*** Data rows ***

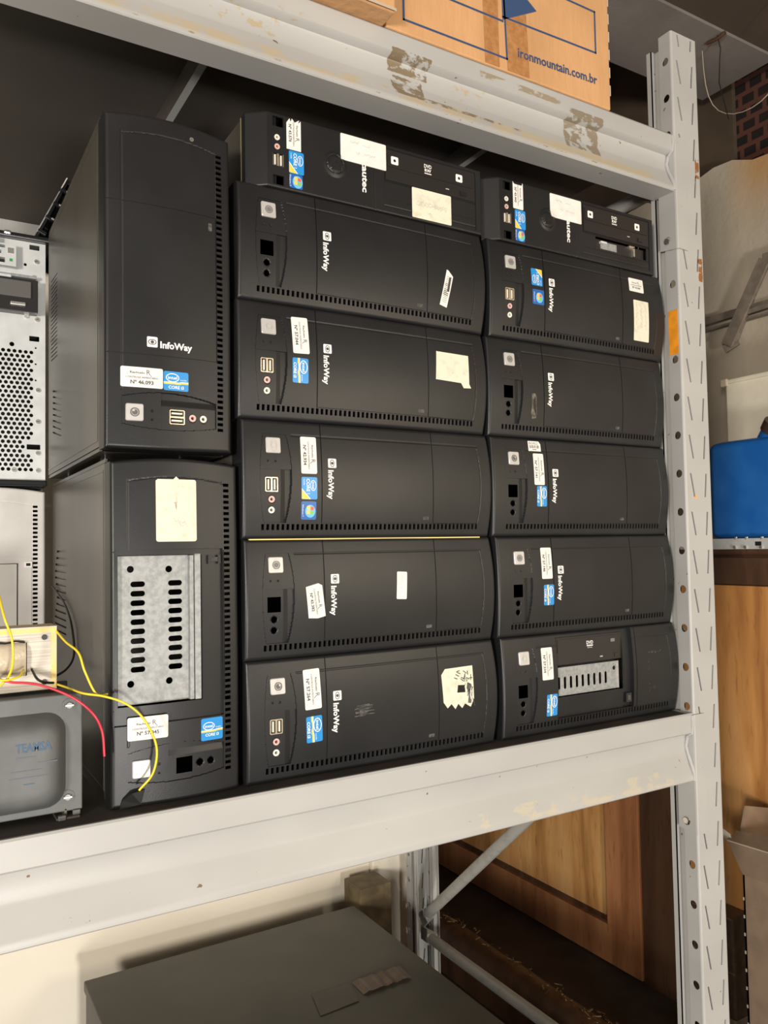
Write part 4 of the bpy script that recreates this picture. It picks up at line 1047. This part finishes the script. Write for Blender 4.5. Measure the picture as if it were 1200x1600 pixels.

***
*** Data rows ***

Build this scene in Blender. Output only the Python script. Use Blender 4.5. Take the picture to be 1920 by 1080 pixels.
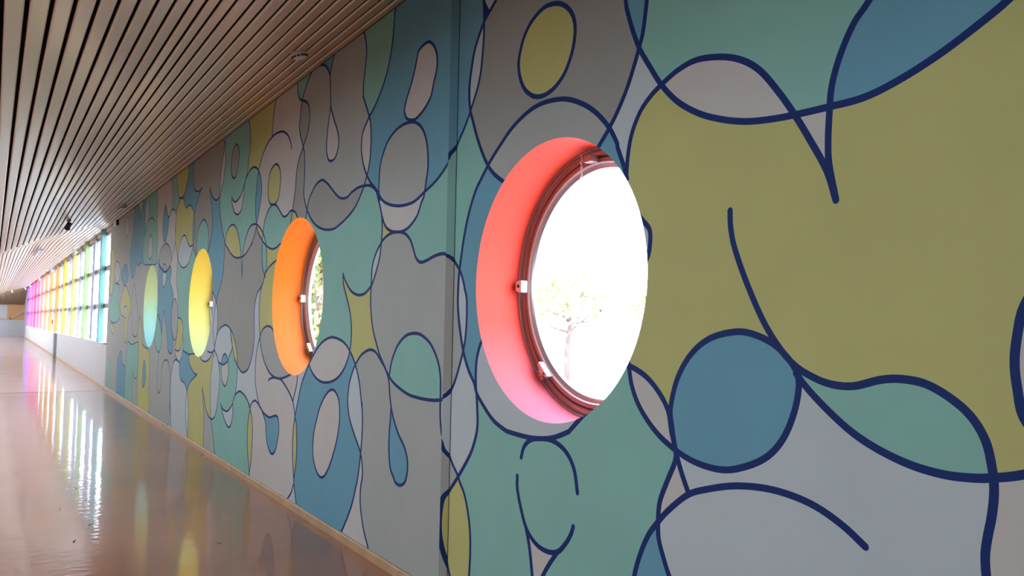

***
*** Data rows ***

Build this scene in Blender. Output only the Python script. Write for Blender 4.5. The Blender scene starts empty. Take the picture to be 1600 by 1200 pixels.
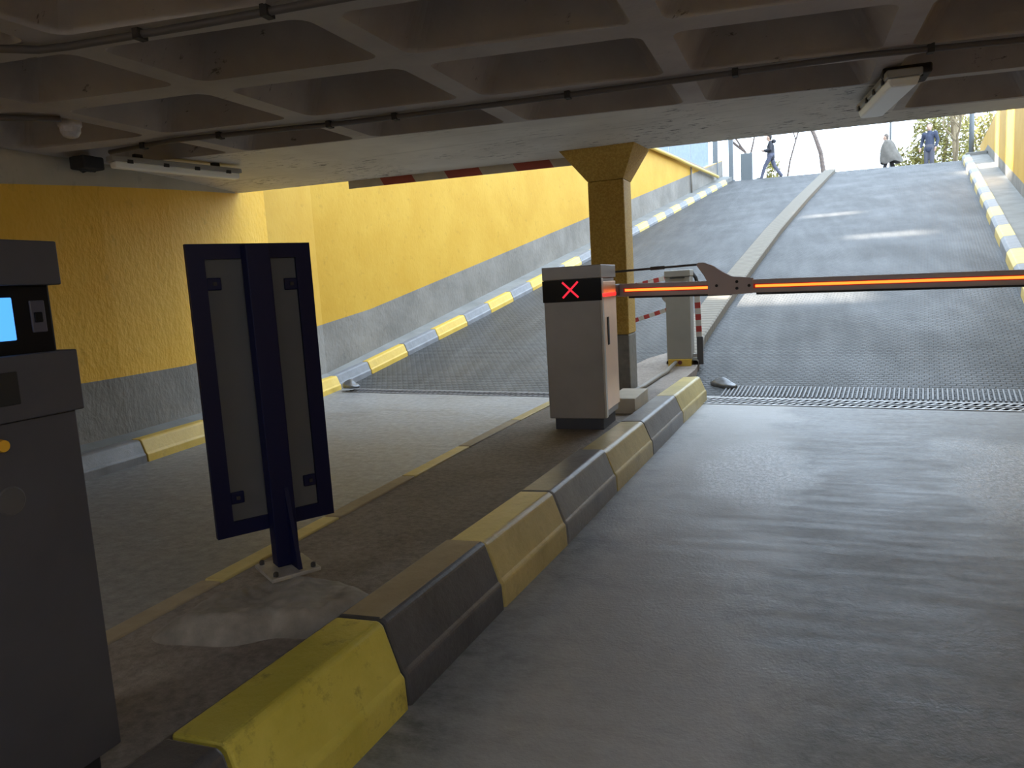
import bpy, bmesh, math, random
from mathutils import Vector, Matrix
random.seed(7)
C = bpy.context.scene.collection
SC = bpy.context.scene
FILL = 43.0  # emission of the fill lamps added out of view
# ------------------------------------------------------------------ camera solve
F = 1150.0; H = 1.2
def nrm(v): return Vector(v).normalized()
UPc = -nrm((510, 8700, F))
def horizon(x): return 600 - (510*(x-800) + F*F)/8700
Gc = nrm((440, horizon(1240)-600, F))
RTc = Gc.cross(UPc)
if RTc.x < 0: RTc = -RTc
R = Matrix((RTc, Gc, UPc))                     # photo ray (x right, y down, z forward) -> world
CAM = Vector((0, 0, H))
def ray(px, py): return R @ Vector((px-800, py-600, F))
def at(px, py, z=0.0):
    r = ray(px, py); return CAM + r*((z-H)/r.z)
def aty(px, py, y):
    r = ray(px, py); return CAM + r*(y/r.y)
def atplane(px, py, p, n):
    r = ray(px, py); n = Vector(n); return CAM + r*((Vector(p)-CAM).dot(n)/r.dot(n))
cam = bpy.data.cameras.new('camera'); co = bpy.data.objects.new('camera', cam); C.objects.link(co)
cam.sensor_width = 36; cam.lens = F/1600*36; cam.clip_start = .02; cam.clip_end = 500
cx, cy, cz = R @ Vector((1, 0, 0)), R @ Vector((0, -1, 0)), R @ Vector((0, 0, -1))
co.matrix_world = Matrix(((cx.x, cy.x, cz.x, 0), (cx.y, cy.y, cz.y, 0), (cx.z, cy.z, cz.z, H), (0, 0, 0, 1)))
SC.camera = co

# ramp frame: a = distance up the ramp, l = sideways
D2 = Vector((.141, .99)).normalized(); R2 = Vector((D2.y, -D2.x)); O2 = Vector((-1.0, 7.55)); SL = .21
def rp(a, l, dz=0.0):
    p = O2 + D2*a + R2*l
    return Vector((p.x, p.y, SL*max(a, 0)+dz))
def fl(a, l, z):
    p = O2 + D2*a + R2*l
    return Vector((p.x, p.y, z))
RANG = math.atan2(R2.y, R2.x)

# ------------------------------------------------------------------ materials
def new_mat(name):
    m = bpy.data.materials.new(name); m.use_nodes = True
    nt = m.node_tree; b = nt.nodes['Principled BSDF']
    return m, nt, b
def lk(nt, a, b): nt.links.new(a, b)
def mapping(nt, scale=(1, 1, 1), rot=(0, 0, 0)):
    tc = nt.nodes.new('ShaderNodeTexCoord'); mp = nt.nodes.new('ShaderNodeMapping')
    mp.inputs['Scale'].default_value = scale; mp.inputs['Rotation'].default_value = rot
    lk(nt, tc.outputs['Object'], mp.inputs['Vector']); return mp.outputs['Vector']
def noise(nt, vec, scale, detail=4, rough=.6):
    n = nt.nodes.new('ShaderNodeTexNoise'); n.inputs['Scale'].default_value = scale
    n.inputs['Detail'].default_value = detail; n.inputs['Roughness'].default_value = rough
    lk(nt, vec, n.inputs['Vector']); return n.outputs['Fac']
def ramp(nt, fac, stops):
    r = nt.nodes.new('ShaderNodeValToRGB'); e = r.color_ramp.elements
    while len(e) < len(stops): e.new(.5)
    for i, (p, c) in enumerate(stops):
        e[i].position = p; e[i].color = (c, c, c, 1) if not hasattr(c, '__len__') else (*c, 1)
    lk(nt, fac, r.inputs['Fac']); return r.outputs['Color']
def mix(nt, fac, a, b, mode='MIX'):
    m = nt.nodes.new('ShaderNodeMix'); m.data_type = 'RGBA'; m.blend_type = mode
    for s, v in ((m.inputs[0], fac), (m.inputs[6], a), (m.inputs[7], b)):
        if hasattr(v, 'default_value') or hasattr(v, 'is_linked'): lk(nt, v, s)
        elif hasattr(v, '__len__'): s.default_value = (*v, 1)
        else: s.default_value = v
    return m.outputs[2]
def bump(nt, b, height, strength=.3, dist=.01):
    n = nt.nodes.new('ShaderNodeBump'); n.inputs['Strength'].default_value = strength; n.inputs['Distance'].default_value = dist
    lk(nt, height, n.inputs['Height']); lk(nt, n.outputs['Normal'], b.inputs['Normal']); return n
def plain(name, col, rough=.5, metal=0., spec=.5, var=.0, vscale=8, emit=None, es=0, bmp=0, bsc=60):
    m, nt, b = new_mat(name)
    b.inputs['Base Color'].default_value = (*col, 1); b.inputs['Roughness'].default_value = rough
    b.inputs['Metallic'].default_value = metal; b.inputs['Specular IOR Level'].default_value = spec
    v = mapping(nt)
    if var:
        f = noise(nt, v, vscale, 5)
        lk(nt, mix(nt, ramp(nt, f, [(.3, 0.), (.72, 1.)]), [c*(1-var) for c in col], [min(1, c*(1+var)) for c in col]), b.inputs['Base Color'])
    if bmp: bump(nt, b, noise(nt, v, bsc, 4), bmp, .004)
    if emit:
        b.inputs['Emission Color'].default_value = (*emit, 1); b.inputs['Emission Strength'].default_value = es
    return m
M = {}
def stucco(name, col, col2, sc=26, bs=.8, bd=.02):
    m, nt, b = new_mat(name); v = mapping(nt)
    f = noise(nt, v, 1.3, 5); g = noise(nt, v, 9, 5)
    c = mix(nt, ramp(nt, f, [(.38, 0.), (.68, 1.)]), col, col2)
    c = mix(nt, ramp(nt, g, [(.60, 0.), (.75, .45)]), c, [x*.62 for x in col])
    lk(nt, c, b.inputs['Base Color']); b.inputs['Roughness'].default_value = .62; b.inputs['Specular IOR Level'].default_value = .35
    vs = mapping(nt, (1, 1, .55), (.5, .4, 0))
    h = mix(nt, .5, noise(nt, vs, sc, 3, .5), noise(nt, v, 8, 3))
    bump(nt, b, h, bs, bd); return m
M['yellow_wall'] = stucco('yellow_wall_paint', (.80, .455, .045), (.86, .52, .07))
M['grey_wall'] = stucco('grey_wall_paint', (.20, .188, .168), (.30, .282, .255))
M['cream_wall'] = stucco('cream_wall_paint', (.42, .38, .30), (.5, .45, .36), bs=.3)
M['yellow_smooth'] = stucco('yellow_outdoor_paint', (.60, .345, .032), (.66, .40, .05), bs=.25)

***

The request:
Reproduce each line from the records that contains the word "this".

Answer:
Write part 4 of the bpy script that recreates this picture. It picks up at line 1047. This part finishes the script. Write for Blender 4.5. Measure the picture as if it were 1200x1600 pixels.
Build this scene in Blender. Output only the Python script. Use Blender 4.5. Take the picture to be 1920 by 1080 pixels.
Build this scene in Blender. Output only the Python script. Write for Blender 4.5. The Blender scene starts empty. Take the picture to be 1600 by 1200 pixels.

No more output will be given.